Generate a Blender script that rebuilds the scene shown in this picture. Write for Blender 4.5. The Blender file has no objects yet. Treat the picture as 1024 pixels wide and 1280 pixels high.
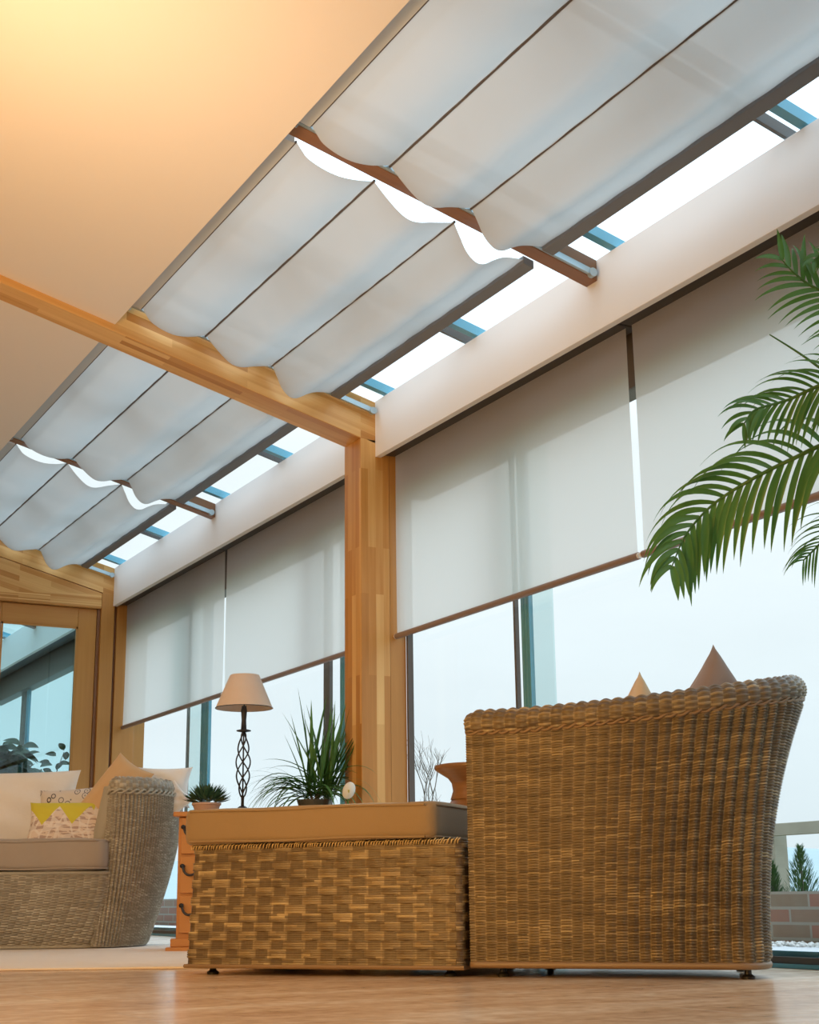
import bpy, bmesh, math, random
import numpy as np
from mathutils import Vector, Matrix
random.seed(7)
S = bpy.context.scene
COL = S.collection
PI = math.pi

# ------------------------------------------------------------------ camera
RX = np.array([0.877607, -0.47923, -0.012038]); UY = np.array([-0.112002, -0.229396, 0.966868]); FW = np.array([0.466113, 0.847181, 0.254994])
FPX = 1818.6
CAM = np.array([0.0, 0.0, 0.207])
cd = bpy.data.cameras.new('camera'); cam = bpy.data.objects.new('camera', cd); COL.objects.link(cam)
M = Matrix(((RX[0], UY[0], -FW[0], CAM[0]), (RX[1], UY[1], -FW[1], CAM[1]), (RX[2], UY[2], -FW[2], CAM[2]), (0, 0, 0, 1)))
cam.matrix_world = M
cd.sensor_fit = 'VERTICAL'; cd.sensor_height = 36; cd.lens = FPX * 36 / 1280; cd.clip_end = 2000; cd.clip_start = 0.02
S.camera = cam

HR = np.array([0.8763, -0.4818, 0.0]); HF = np.array([0.4818, 0.8763, 0.0])   # horizontal right / forward of the viewer
def LD(L, D, z=0.0):                       # plan coordinates: lateral, depth
    return HR * L + HF * D + np.array([0, 0, z])
def at(u, v, D):                           # point seen at (u, v) standing at horizontal depth D
    d = FW + (u - 512) / FPX * RX - (v - 640) / FPX * UY
    return CAM + d * (D / (d @ HF))
def floor_at(u, D, z=0.0):                 # bearing of column u at depth D, height z
    v = 1118
    for _ in range(30):
        p = at(u, v, D); v += (p[2] - z) * 900 / D
    return at(u, v, D)

# ------------------------------------------------------------------ objects
def mesh(name, V, F, uv=None, smooth=False):
    me = bpy.data.meshes.new(name)
    V = np.asarray(V, dtype=float)
    me.from_pydata([tuple(v) for v in V], [], F)
    if uv is not None:
        l = me.uv_layers.new(name='UVMap')
        idx = np.empty(len(me.loops), dtype=np.int32); me.loops.foreach_get('vertex_index', idx)
        if len(uv) == len(V): data = np.asarray(uv, dtype=float)[idx]
        else: data = np.asarray(uv, dtype=float)
        l.data.foreach_set('uv', data.ravel())
    if smooth: me.polygons.foreach_set('use_smooth', [True] * len(me.polygons))
    me.update()
    return me
def origin(par):
    o = Vector((0, 0, 0))
    while par is not None: o = o + par.location; par = par.parent
    return o
class MB:
    def __init__(s): s.V = []; s.F = []; s.U = []      # U per loop
    def quad_box(s, P, L=None):
        """P: 8 corners, bottom 4 ccw then top 4; uv in metres, u along the longest edge"""
        b = len(s.V); s.V += [tuple(map(float, p)) for p in P]
        for f in ((3, 2, 1, 0), (4, 5, 6, 7), (0, 1, 5, 4), (1, 2, 6, 5), (2, 3, 7, 6), (3, 0, 4, 7)):
            s.F.append(tuple(b + i for i in f))
            q = [np.array(P[i], float) for i in f]
            e1 = np.linalg.norm(q[1] - q[0]); e2 = np.linalg.norm(q[3] - q[0]); k = (b * 0.37) % 5
            if e1 >= e2: s.U += [(k, k), (k + e1, k), (k + e1, k + e2), (k, k + e2)]
            else: s.U += [(k, k + 0), (k, k + e1), (k + e2, k + e1), (k + e2, k)]
    def box(s, x0, x1, y0, y1, z0, z1):
        s.quad_box([(x0, y0, z0), (x1, y0, z0), (x1, y1, z0), (x0, y1, z0), (x0, y0, z1), (x1, y0, z1), (x1, y1, z1), (x0, y1, z1)])
    def slab(s, x0, x1, y0, y1, zf0, zf1):
        s.quad_box([(x0, y0, zf0(x0)), (x1, y0, zf0(x1)), (x1, y1, zf0(x1)), (x0, y1, zf0(x0)), (x0, y0, zf1(x0)), (x1, y0, zf1(x1)), (x1, y1, zf1(x1)), (x0, y1, zf1(x0))])
    def obox(s, c, ax, ay, az, hx, hy, hz):
        c, ax, ay, az = [np.array(t, float) for t in (c, ax, ay, az)]
        s.quad_box([c + ax * hx * i + ay * hy * j + az * hz * k for k in (-1, 1) for i, j in ((-1, -1), (1, -1), (1, 1), (-1, 1))])
    def tube(s, pts, r, n=8, cap=True):
        pts = [np.array(p, float) for p in pts]; rs = r if hasattr(r, '__len__') else [r] * len(pts)
        b = len(s.V); prev = None
        for i, p in enumerate(pts):
            t = pts[min(i + 1, len(pts) - 1)] - pts[max(i - 1, 0)]; t = t / (np.linalg.norm(t) + 1e-12)
            if prev is None:
                a = np.cross(t, (0, 0, 1)) if abs(t[2]) < .9 else np.cross(t, (1, 0, 0))
            else: a = prev - t * (prev @ t)
            a = a / (np.linalg.norm(a) + 1e-12); prev = a; c = np.cross(t, a)
            for k in range(n):
                an = 2 * PI * k / n
                s.V.append(tuple(p + (a * math.cos(an) + c * math.sin(an)) * rs[i]))
        for i in range(len(pts) - 1):
            for k in range(n):
                s.F.append((b + i * n + k, b + i * n + (k + 1) % n, b + (i + 1) * n + (k + 1) % n, b + (i + 1) * n + k)); s.U += [(0, 0), (.1, 0), (.1, .1), (0, .1)]
        if cap:
            s.F.append(tuple(b + k for k in range(n))[::-1]); s.U += [(0, 0)] * n
            e = b + (len(pts) - 1) * n
            s.F.append(tuple(e + k for k in range(n))); s.U += [(0, 0)] * n
    def lathe(s, c, prof, n=32):
        c = np.array(c, float); b = len(s.V); m = len(prof)
        for i, (r, z) in enumerate(prof):
            for k in range(n):
                an = 2 * PI * k / n; s.V.append((c[0] + r * math.cos(an), c[1] + r * math.sin(an), c[2] + z))
        for i in range(m - 1):
            for k in range(n):
                s.F.append((b + i * n + k, b + i * n + (k + 1) % n, b + (i + 1) * n + (k + 1) % n, b + (i + 1) * n + k))
                s.U += [(k / n, i / m), ((k + 1) / n, i / m), ((k + 1) / n, (i + 1) / m), (k / n, (i + 1) / m)]
    def poly(s, pts, uv=None):
        b = len(s.V); s.V += [tuple(map(float, p)) for p in pts]; s.F.append(tuple(range(b, b + len(pts)))); s.U += uv or [(0, 0)] * len(pts)
    def build(s, name, mat, parent=None, smooth=False, bevel=0, kind=None, mod=None):
        o3 = np.array(origin(parent)) if parent else np.zeros(3)
        V = np.array(s.V) - o3
        me = mesh(name, V, s.F, s.U, smooth)
        o = bpy.data.objects.new(name, me); COL.objects.link(o); me.materials.append(mat)
        if parent: o.parent = parent
        if kind: o['kind'] = kind
        if bevel:
            m = o.modifiers.new('b', 'BEVEL'); m.width = bevel; m.segments = 2; m.limit_method = 'ANGLE'; m.angle_limit = 0.6
        return o
def thing(name, loc, label, cat, group=None):
    o = bpy.data.objects.new(name, None); COL.objects.link(o); o.location = tuple(map(float, loc)); o.empty_display_size = .05
    o['label'] = label; o['category'] = cat
    if group: o['group'] = group
    return o
def tag(o, label, cat, group=None):
    o['label'] = label; o['category'] = cat
    if group: o['group'] = group
    return o
def raw(name, V, F, uv, mat, parent=None, smooth=True):
    o3 = np.array(origin(parent)) if parent else np.zeros(3)
    me = mesh(name, np.asarray(V) - o3, F, uv, smooth); o = bpy.data.objects.new(name, me); COL.objects.link(o); me.materials.append(mat)
    if parent: o.parent = parent
    return o
def gridfaces(nw, na, wrap=False):
    F = []
    for j in range(nw - 1):
        for i in range(na - 1 + (1 if wrap else 0)):
            i2 = (i + 1) % na
            F.append((j * na + i, j * na + i2, (j + 1) * na + i2, (j + 1) * na + i))
    return F

# ------------------------------------------------------------------ materials
class N:
    def __init__(s, name):
        s.m = bpy.data.materials.new(name); s.m.use_nodes = True; s.t = s.m.node_tree; s.t.nodes.clear(); s.out = s.t.nodes.new('ShaderNodeOutputMaterial')
    def n(s, ty, **k):
        x = s.t.nodes.new(ty)
        for a, b in k.items():
            if a.startswith('i_'):
                key = a[2:].replace('_', ' ')
                x.inputs[key].default_value = b
            else: setattr(x, a, b)
        return x
    def l(s, a, b): s.t.links.new(a, b)
    def done(s, sh): s.l(sh, s.out.inputs['Surface']); return s.m
    def bsdf(s, col, rough=.6, **k):
        b = s.n('ShaderNodeBsdfPrincipled'); b.inputs['Roughness'].default_value = rough
        if hasattr(col, 'is_linked'): s.l(col, b.inputs['Base Color'])
        else: b.inputs['Base Color'].default_value = (*col, 1)
        for a, v in k.items():
            key = a.replace('_', ' ')
            b.inputs[key].default_value = v
        return b
    def ramp(s, fac, stops, interp='LINEAR'):
        r = s.n('ShaderNodeValToRGB'); r.color_ramp.interpolation = interp
        e = r.color_ramp.elements
        while len(e) < len(stops): e.new(0.5)
        for i, (p, c) in enumerate(stops): e[i].position = p; e[i].color = (*c, 1)
        s.l(fac, r.inputs[0]); return r.outputs[0]
    def uv(s): return s.n('ShaderNodeTexCoord').outputs['UV']
    def obj(s): return s.n('ShaderNodeTexCoord').outputs['Object']
    def mapv(s, vec, sc=(1, 1, 1), loc=(0, 0, 0), rot=(0, 0, 0)):
        m = s.n('ShaderNodeMapping'); s.l(vec, m.inputs[0]); m.inputs['Scale'].default_value = sc; m.inputs['Location'].default_value = loc; m.inputs['Rotation'].default_value = rot; return m.outputs[0]
    def noise(s, vec, scale=5, detail=3, rough=.5, out='Fac'):
        x = s.n('ShaderNodeTexNoise'); s.l(vec, x.inputs['Vector']); x.inputs['Scale'].default_value = scale; x.inputs['Detail'].default_value = detail; x.inputs['Roughness'].default_value = rough
        return x.outputs[out]
    def math(s, op, a, b=None, c=None):
        x = s.n('ShaderNodeMath', operation=op)
        for i, t in enumerate((a, b, c)):
            if t is None: continue
            if hasattr(t, 'is_linked'): s.l(t, x.inputs[i])
            else: x.inputs[i].default_value = t
        return x.outputs[0]
    def mix(s, f, a, b, blend='MIX'):
        x = s.n('ShaderNodeMix', data_type='RGBA', blend_type=blend)
        for key, t in ((0, f), (6, a), (7, b)):
            if hasattr(t, 'is_linked'): s.l(t, x.inputs[key])
            elif key == 0: x.inputs[0].default_value = t
            else: x.inputs[key].default_value = (*t, 1)
        return x.outputs[2]
    def bump(s, h, strength=.3, dist=.005):
        b = s.n('ShaderNodeBump'); b.inputs['Strength'].default_value = strength; b.inputs['Distance'].default_value = dist; s.l(h, b.inputs['Height']); return b.outputs[0]

def plain(name, col, rough=.6, **k):
    m = N(name); return m.done(m.bsdf(col, rough, **k).outputs[0])
def mottled(name, c1, c2, scale=8, rough=.6, bump=0, bs=60, **k):
    m = N(name); o = m.obj(); f = m.noise(o, scale, 4, .6); c = m.mix(f, c1, c2)
    b = m.bsdf(c, rough, **k)
    if bump: m.l(m.bump(m.noise(o, bs, 3), bump, .002), b.inputs['Normal'])
    return m.done(b.outputs[0])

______

WORK REQUIRED>
Write out exactly the lines between the start of the data and the line with "PI = math.pi", including both, but none of the pictures.

RESPONSE FOR THIS EXERCISE>
Generate a Blender script that rebuilds the scene shown in this picture. Write for Blender 4.5. The Blender file has no objects yet. Treat the picture as 1024 pixels wide and 1280 pixels high.
import bpy, bmesh, math, random
import numpy as np
from mathutils import Vector, Matrix
random.seed(7)
S = bpy.context.scene
COL = S.collection
PI = math.pi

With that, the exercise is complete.